Go through the records underneath and count the lines that include the string "pixels". Give nothing but the number.
- - -
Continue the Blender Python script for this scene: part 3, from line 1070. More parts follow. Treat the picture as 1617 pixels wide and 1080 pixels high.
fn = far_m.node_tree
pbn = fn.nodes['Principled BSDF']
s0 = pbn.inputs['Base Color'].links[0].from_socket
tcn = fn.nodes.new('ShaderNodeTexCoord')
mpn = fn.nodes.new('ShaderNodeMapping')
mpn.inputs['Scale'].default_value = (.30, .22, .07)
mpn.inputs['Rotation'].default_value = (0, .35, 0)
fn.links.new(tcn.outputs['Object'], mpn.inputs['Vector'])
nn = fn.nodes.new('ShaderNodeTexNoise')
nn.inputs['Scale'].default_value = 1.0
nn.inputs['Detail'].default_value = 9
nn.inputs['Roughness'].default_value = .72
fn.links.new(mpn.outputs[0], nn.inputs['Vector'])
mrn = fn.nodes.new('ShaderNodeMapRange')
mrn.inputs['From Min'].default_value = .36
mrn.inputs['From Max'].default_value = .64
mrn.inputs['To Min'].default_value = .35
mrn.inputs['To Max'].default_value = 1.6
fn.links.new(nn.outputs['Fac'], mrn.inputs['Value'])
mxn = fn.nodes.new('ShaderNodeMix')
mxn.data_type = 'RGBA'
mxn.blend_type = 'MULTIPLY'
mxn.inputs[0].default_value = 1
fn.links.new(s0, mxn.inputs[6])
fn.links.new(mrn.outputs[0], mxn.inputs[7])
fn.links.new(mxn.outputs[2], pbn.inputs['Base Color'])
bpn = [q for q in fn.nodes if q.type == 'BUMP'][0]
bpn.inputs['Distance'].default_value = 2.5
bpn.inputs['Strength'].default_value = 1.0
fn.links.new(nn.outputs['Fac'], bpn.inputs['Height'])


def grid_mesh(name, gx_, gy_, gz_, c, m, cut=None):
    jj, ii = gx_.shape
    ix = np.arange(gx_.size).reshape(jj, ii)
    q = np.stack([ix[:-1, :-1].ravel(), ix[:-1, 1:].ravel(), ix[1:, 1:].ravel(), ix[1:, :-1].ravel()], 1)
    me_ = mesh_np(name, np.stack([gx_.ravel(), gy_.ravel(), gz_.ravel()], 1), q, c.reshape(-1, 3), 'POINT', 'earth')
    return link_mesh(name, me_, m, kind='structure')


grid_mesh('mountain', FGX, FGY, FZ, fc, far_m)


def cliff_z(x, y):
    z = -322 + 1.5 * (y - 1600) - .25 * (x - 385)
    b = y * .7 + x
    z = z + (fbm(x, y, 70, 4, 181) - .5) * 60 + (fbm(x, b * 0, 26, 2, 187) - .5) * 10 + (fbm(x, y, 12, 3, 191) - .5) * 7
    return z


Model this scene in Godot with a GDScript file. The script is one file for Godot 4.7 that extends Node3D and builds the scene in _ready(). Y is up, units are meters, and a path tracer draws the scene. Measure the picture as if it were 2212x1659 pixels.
- - -
Solution below: 2